EXERCISE PROMPT> Take the lines from the beginning of the material through the line containing "tag(o, 'square post" and retype them exactly, leaving the pictures out.

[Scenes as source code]
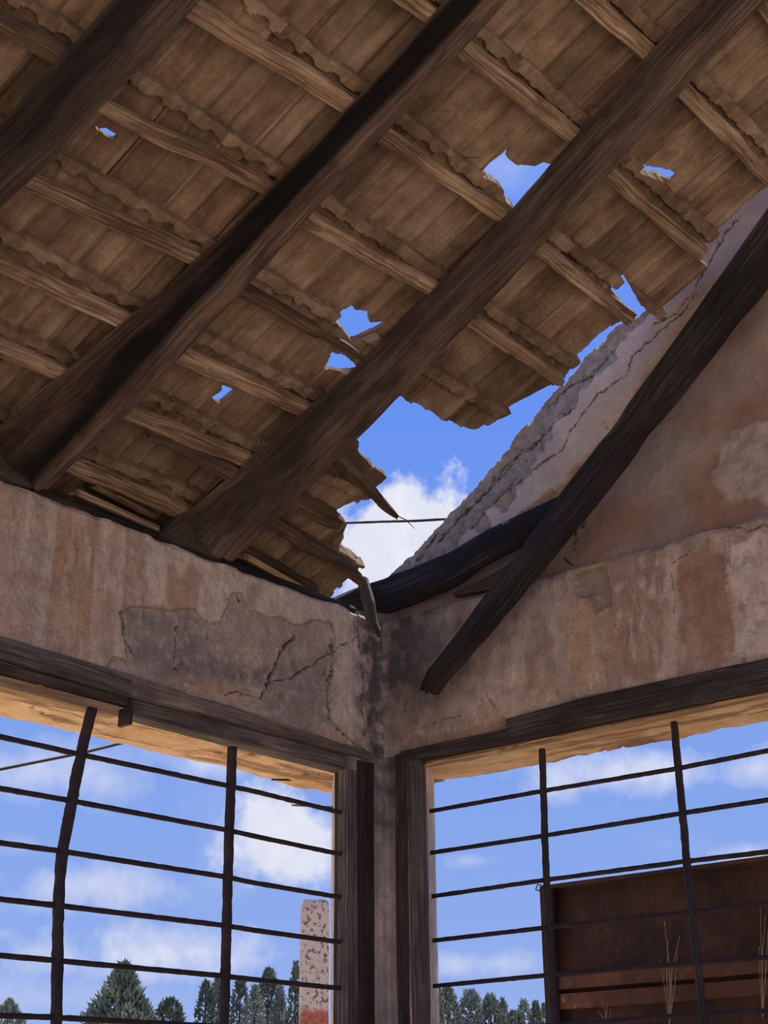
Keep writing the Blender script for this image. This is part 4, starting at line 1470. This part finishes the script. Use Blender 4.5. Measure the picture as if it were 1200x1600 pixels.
pa, pb = at_y((468, 1500), -2.5), at_y((514, 1500), -2.5)
cx, cy = (pa[0] + pb[0]) / 2, -2.5
vd = np.array([CAM[0] - cx, CAM[1] - cy])
vd /= np.linalg.norm(vd)
rt = np.array([-vd[1], vd[0]])
hw = abs(np.dot(pb[:2] - pa[:2], rt)) / 2
topz = at_y((490, 1408), -2.5)[2]
plan = [(-hw, -.08), (-hw * .9, .095), (hw * .9, .095), (hw, .08), (hw, -.1), (-hw, -.1)]
plan = [np.array([cx, cy]) + rt * a + vd * b for a, b in plan]
R = [[(p[0], p[1], z) for p in plan] for z in (-.3, topz - .03)]
cc2 = np.mean(plan, 0)
R.append([(cc2[0] + (p[0] - cc2[0]) * .88, cc2[1] + (p[1] - cc2[1]) * .88, topz) for p in plan])
o = loft('painted_post', R, post_mat(), per=4, seg=.03, amp=.005, jag=0, soft=.05, seed=4)
tag(o, 'square post with flaking white paint over red outside the bent grille', 'post')

# ---- rusty metal panel beyond window_2
px0 = -1.3
A, B = at_x((848, 1388), px0), at_x((1200, 1344), px0)
ytop0, ztop0 = A[1], A[2] + .005
ytop1 = 3.2
root = tag(empty('metal_panel', (px0, 1.5, 0)), 'large rusty brown metal panel with ribs standing outside the thin grille', 'metal panel')
us, vs = np.linspace(ytop0, ytop1, 90), np.linspace(0.2, ztop0, 60)
U, V = flat_grid(us, vs)
X = px0 - .05 + .012 * fbm(np.stack([U * 1.5, V * 1.5, U * 0], -1), 3)
front = np.stack([X, U, V], -1)
back = front - np.array([.006, 0, 0])
n = U.size
mesh_obj('sheet', np.r_[front.reshape(-1, 3), back.reshape(-1, 3)], grid_faces(90, 60) + [tuple(i + n for i in f_) for f_ in grid_faces(90, 60, True)], M_RUST, root)
bar_box('rim', px0 - .06, px0 + .02, ytop0, ytop1, ztop0 - .012, ztop0 + .006, M_RUST, root, 'y', seed=3, jag=0)
bar_box('edge_angle', px0 - .06, px0 + .02, ytop0 - .006, ytop0 + .012, .1, ztop0, M_RUST, root, 'z', seed=4, jag=0)
bar_box('edge_angle', px0 - .005, px0 + .02, ytop0 - .006, ytop0 + .06, .1, ztop0, M_IRON, root, 'z', seed=4.5, jag=0)
for zc_, hh_, mt in [(2.235, .028, M_RUST_L), (2.155, .034, M_RUST_L), (1.75, .03, M_RUST_L), (1.3, .03, M_RUST_L)]:
    bar_box('rib', px0 - .05, px0 + .0, ytop0 + .05, ytop1, zc_ - hh_, zc_ + hh_, mt, root, 'y', seed=zc_ * 5, jag=0)


def weed(base_px, tips, x, label):
    b = at_x(base_px, x)
    r = tag(empty('dry_weed', tuple(b)), label, 'weed')
    for k, t in enumerate(tips):
        q = at_x(t, x + random.uniform(-.03, .05))
        mid_ = (b + q) / 2 + np.array([0, random.uniform(-.02, .02), .02])
        tube('stalk', [b, mid_, q], [.0026, .002, .001], M_STRAW, r, sides=5, seg=.02)
    return r


weed((1046, 1600), [(1038, 1440), (1044, 1470), (1062, 1462), (1058, 1490), (1032, 1500), (1050, 1520)], px0 + .12, 'tall dry weed in front of the metal panel between the grille uprights')
weed((1192, 1590), [(1188, 1420), (1196, 1430), (1200, 1455), (1186, 1480)], px0 + .12, 'dry weed by the metal panel at the edge of the picture')
weed((945, 1620), [(938, 1560), (948, 1566), (955, 1575), (933, 1580)], px0 + .12, 'small dry weed low against the metal panel near its upright edge')


# ---- trees far behind
def tree(px, top, half, base_y, dist, shape, mat, label, seed):
    """conifer: trunk and a crown of small foliage tufts; half = half width in pixels at the base row"""
    rng = np.random.RandomState(seed)
    d = ray((px, 1700))
    hd = np.array([d[0], d[1]])
    t = dist / np.linalg.norm(hd)
    P = CAM + d * t
    x, y = P[0], P[1]
    dt = ray((px, top))
    ztop = CAM[2] + dt[2] / np.linalg.norm(dt[:2]) * dist
    d1 = ray((px + half, base_y))
    d0 = ray((px, base_y))
    zb_ = CAM[2] + d0[2] / np.linalg.norm(d0[:2]) * dist
    rad = half / F * np.linalg.norm([dist, zb_ - CAM[2]]) * 1.0
    H = ztop + .25
    root = tag(empty('conifer_tree', (x, y, -.25)), label, 'tree', 'conifers beyond the windows')
    tube('trunk', [(x, y, -.25), (x, y, ztop * .5), (x, y, ztop * .93)], [.22, .14, .03], M_BARK, root, seg=.5)
    n = 4200 if half > 30 else (2400 if half > 15 else 1600)
    fr = (ztop - zb_)
    z = ztop - (ztop - .6) * rng.rand(n) ** 1.0
    dz = (ztop - z) / fr
    if shape == 'cone':
        prof = rad * np.clip(dz, 0, 2.0) ** .75
        prof = np.minimum(prof, rad * 1.35)
    elif shape == 'round':
        prof = rad * np.sqrt(np.clip(1 - (1 - np.clip(dz, 0, 1)) ** 2, 0, 1)) * 1.02
    else:
        prof = rad * np.clip(dz * 1.1, 0, 1) ** .55
    ang = rng.rand(n) * 2 * np.pi
    lump = 1 + .38 * fbm(np.stack([np.cos(ang) * 2.2, np.sin(ang) * 2.2, z * 1.3 + seed], -1), 3)
    rr = prof * lump * (0.45 + .55 * np.sqrt(rng.rand(n)))
    cxyz = np.stack([x + rr * np.cos(ang), y + rr * np.sin(ang), z], -1)
    size = (0.05 + .08 * rng.rand(n)) * (1.0 + .6 * min(1.5, rad / 1.2))
    V, Fc = [], []
    out = np.stack([np.cos(ang) * .6, np.sin(ang) * .6, np.full(n, .9)], -1) + rng.randn(n, 3) * .35
    out /= np.linalg.norm(out, axis=1, keepdims=True)
    r1 = np.cross(out, rng.randn(n, 3))
    r1 /= np.linalg.norm(r1, axis=1, keepdims=True)
    r2 = np.cross(out, r1)
    tips = cxyz + out * size[:, None] * 1.9
    a = cxyz + r1 * size[:, None] * .55
    b = cxyz - r1 * size[:, None] * .3 + r2 * size[:, None] * .5
    c = cxyz - r1 * size[:, None] * .3 - r2 * size[:, None] * .5
    V = np.stack([tips, a, b, c], 1).reshape(-1, 3)
    for i in range(n):
        k = i * 4
        Fc += [(k, k + 1, k + 2), (k, k + 2, k + 3), (k, k + 3, k + 1), (k + 1, k + 3, k + 2)]
    f_ = mesh_obj('crown', V, Fc, mat, root, smooth=False)
    f_['kind'] = 'stuff'
    return root


tl = [
    (182, 1508, 46, 1590, 70, 'cone', M_LEAF, 'broad pointed conifer alone in the window with the bent grille'),
    (260, 1562, 19, 1592, 78, 'round', M_LEAF, 'small round tree between the broad conifer and the thick grille upright'),
    (2, 1566, 22, 1592, 74, 'cone', M_LEAF_G, 'treetop at the edge of the picture beyond the bent upright'),
    (316, 1534, 15, 1592, 80, 'col', M_LEAF, 'narrow pointed conifer just before the straight upright'),
    (336, 1526, 15, 1592, 84, 'col', M_LEAF_G, 'narrow conifer partly hidden by the straight upright'),
    (371, 1530, 15, 1592, 82, 'col', M_LEAF, 'leafy conifer just past the straight upright'),
    (394, 1542, 15, 1592, 78, 'cone', M_LEAF_G, 'lower pale conifer in the clump beside the straight upright'),
    (416, 1516, 22, 1592, 86, 'col', M_LEAF, 'tallest loose conifer in the clump beside the straight upright'),
    (434, 1540, 12, 1592, 80, 'cone', M_LEAF_G, 'slight conifer at the end of the clump next to the cypress'),
    (459, 1506, 11, 1592, 72, 'col', M_LEAF, 'slender dark cypress standing next to the painted post'),
    (703, 1544, 18, 1595, 80, 'col', M_LEAF_G, 'tall grey-green tree against the jamb of the thin grille window'),
    (688, 1543, 8, 1595, 76, 'col', M_LEAF, 'dark narrow tree half hidden by the jamb of the thin grille window'),
    (739, 1549, 17, 1595, 82, 'round', M_LEAF_G, 'rounded grey-green tree second from the jamb'),
    (771, 1556, 17, 1595, 84, 'col', M_LEAF, 'bushy tree midway between the jamb and the metal panel'),
    (791, 1562, 9, 1595, 80, 'cone', M_LEAF_G, 'thin feathery tree behind the bushy tree by the metal panel'),
    (824, 1564, 15, 1595, 88, 'cone', M_LEAF_G, 'pointed pale fir nearest but one to the metal panel'),
    (808, 1582, 12, 1595, 66, 'round', M_LEAF, 'low dark bush below the pointed pale fir'),
    (843, 1566, 8, 1595, 86, 'cone', M_LEAF, 'small spiky fir touching the metal panel edge'),
    (858, 1570, 10, 1595, 90, 'cone', M_LEAF_G, 'fir mostly hidden behind the metal panel edge'),
]
for k, a in enumerate(tl):
    tree(*a, seed=k + 3)


# ---- dry twigs caught in the tiles
def twig(pxs, h, label):
    P = []
    for i, p in enumerate(pxs):
        x, s = px_roof(p, h - .012 * math.sin(i))
        P.append(rp(x, s, h - .012 * math.sin(i)))
    tag(tube('twig', P, [.0026, .0022, .0012], M_TWIG, sides=5, seg=.008), label, 'twig', 'dry twigs caught in the roof tiles')


twig([(863, 141), (876, 138), (883, 128), (885, 117)], .055, 'curved dry twig on the tiles above the largest small hole')
twig([(912, 177), (920, 166), (933, 164), (940, 172)], .055, 'looped dry twig on the tiles beside the brown rafter near the top')
twig([(1146, 180), (1153, 170), (1157, 167)], .055, 'short dry twig on the tiles high above the gable hole')
twig([(713, 247), (730, 246), (752, 246)], .055, 'straight dry twig on the tiles beside the large small hole')
twig([(873, 380), (885, 372), (893, 366)], .055, 'short dry twig on the tiles below the brown rafter')
twig([(620, 806), (634, 812), (648, 826)], .02, 'bent dry sliver at the tip of the broken black batten')
for (a, b, lb) in [((938, 662), (951, 672), 'longer of the crossed nails high on the edge of the fallen beam'), ((944, 658), (950, 671), 'shorter of the crossed nails high on the edge of the fallen beam'),
                   ((900, 720), (909, 727), 'lone bent nail lower down on the edge of the fallen beam')]:
    tag(tube('rusty_nail', [at_x(a, .22), at_x(b, .2)], .0022, M_STRAW, sides=5, seg=.01), lb, 'nail', 'nails in the fallen beam')
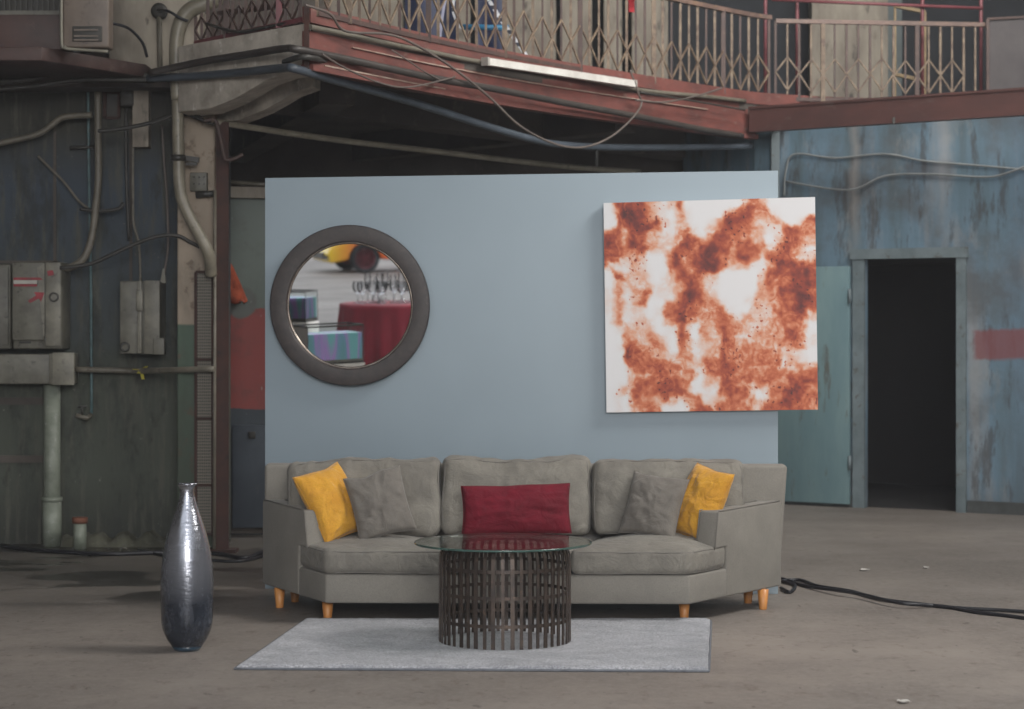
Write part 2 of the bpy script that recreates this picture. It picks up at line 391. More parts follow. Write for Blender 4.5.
M['mirror_rim'] = worn('bevelled_inner_rim', (150, 140, 130), (110, 100, 92), None, 18, 0.25, metal=0.8, bump=0)
t = NT('mirror_glass'); t.col((0.93, 0.94, 0.94, 1)).set(Roughness=0.0, Metallic=1.0); M['mirror'] = t.m
M['canvas_edge'] = worn('canvas_edge', (222, 220, 218), (206, 204, 202), None, 8, 0.8, bump=0)
# clear pane: see-through with a fresnel reflection, green cut edge
def pane(name, tint, edge=None):
    t = NT(name); t.n.remove(t.b)
    tr = t.n.new('ShaderNodeBsdfTransparent'); tr.inputs[0].default_value = tint
    gl = t.n.new('ShaderNodeBsdfGlossy'); gl.inputs['Roughness'].default_value = 0.02
    fr = t.n.new('ShaderNodeFresnel'); fr.inputs[0].default_value = 1.5
    mx = t.n.new('ShaderNodeMixShader'); t.l.new(fr.outputs[0], mx.inputs[0]); t.l.new(tr.outputs[0], mx.inputs[1]); t.l.new(gl.outputs[0], mx.inputs[2])
    t.l.new(mx.outputs[0], t.n['Material Output'].inputs[0]); return t.m
M['pane'] = pane('table_glass', (0.90, 0.955, 0.93, 1))
M['crystal'] = pane('clear_crystal', (0.93, 0.94, 0.95, 1))
M['tank_glass'] = pane('tank_glass', (0.92, 0.96, 0.96, 1))
t = NT('green_glass_edge'); t.col(lin((84, 118, 110))).set(Roughness=0.08, Transmission_Weight=0.5); M['glass_edge'] = t.m
# smoked vase: silvered above, clear smoky blue below
t = NT('smoked_silver_glass'); x = t.xyz()
g = t.val(t.math('ADD', x[2], t.math('MULTIPLY', t.math('SUBTRACT', t.noise(9, 5, 0.6, (1, 1, 3)), 0.5), 0.08)), 0.22, 0.62)
sk = t.noise(16, 8, 0.7, (1, 1, 0.5))
t.col(t.mix(t.val(sk, 0.45, 0.7, 0, 0.5), t.mix(g, lin((34, 40, 50)), lin((176, 178, 186))), lin((84, 88, 98))))
t.set(Metallic=t.val(g, 0, 1, 0.3, 0.92), Roughness=t.val(sk, 0.35, 0.7, 0.12, 0.36), Coat_Weight=0.5, Coat_Roughness=0.05)
t.bump(t.noise(38, 4, 0.6, (0.6, 0.6, 2.2)), 0.35, 0.006); M['vase'] = t.m
t = NT('deep_blue_glass_base'); t.col(lin((40, 66, 84))).set(Roughness=0.06, Coat_Weight=1.0, Transmission_Weight=0.3); M['vase_base'] = t.m

# ------------------------------------------------------------------ the hall shell
def wallbox(name, a, b, z0, z1, th, mat, label=None):          # vertical slab whose camera-side face runs a -> b
    a = Vector((a[0], a[1], z0)); b = Vector((b[0], b[1], z0)); d = (b-a).normalized(); n = Vector((-d.y, d.x, 0))*th
    mb = MB().prism([a, b, b+n, a+n], (0, 0, z1-z0)); return struct(mb.build(name, mat), label)
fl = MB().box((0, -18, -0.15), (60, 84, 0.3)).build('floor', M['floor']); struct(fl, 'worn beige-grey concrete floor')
YL = 15.2
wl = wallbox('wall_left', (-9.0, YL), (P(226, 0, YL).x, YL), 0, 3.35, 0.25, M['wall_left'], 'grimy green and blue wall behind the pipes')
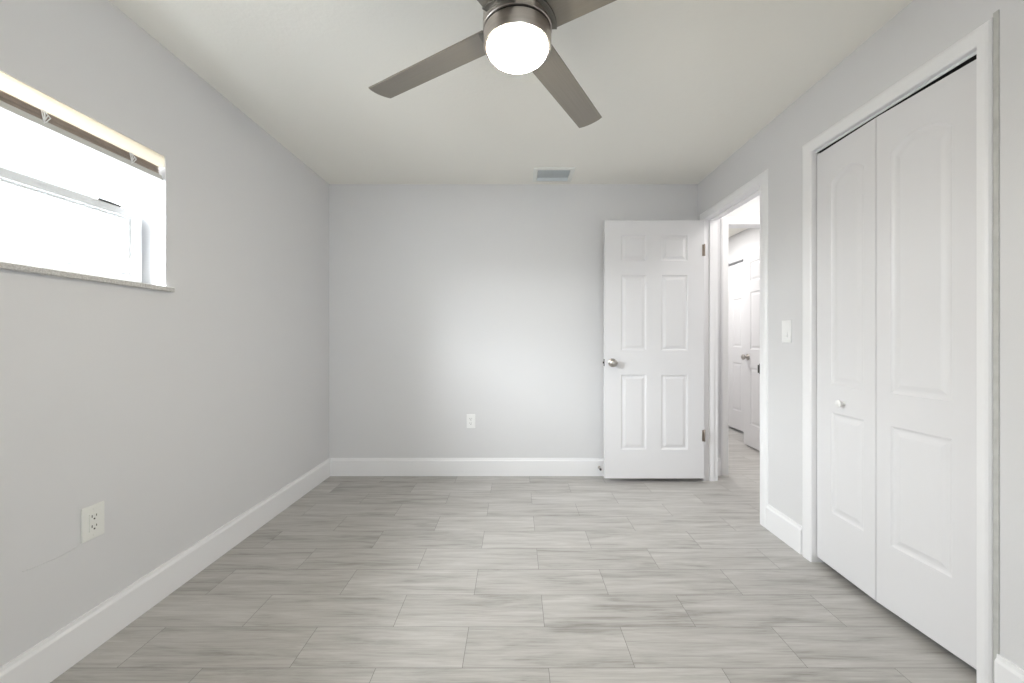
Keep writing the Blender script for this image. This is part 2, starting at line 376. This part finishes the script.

COMPLETE OUTPUT>
Keep writing the Blender script for this image. This is part 4, starting at line 1470. This part finishes the script. Use Blender 4.5. Measure the picture as if it were 1200x1600 pixels.
pa, pb = at_y((468, 1500), -2.5), at_y((514, 1500), -2.5)
cx, cy = (pa[0] + pb[0]) / 2, -2.5
vd = np.array([CAM[0] - cx, CAM[1] - cy])
vd /= np.linalg.norm(vd)
rt = np.array([-vd[1], vd[0]])
hw = abs(np.dot(pb[:2] - pa[:2], rt)) / 2
topz = at_y((490, 1408), -2.5)[2]
plan = [(-hw, -.08), (-hw * .9, .095), (hw * .9, .095), (hw, .08), (hw, -.1), (-hw, -.1)]
plan = [np.array([cx, cy]) + rt * a + vd * b for a, b in plan]
R = [[(p[0], p[1], z) for p in plan] for z in (-.3, topz - .03)]
cc2 = np.mean(plan, 0)
R.append([(cc2[0] + (p[0] - cc2[0]) * .88, cc2[1] + (p[1] - cc2[1]) * .88, topz) for p in plan])
o = loft('painted_post', R, post_mat(), per=4, seg=.03, amp=.005, jag=0, soft=.05, seed=4)
tag(o, 'square post with flaking white paint over red outside the bent grille', 'post')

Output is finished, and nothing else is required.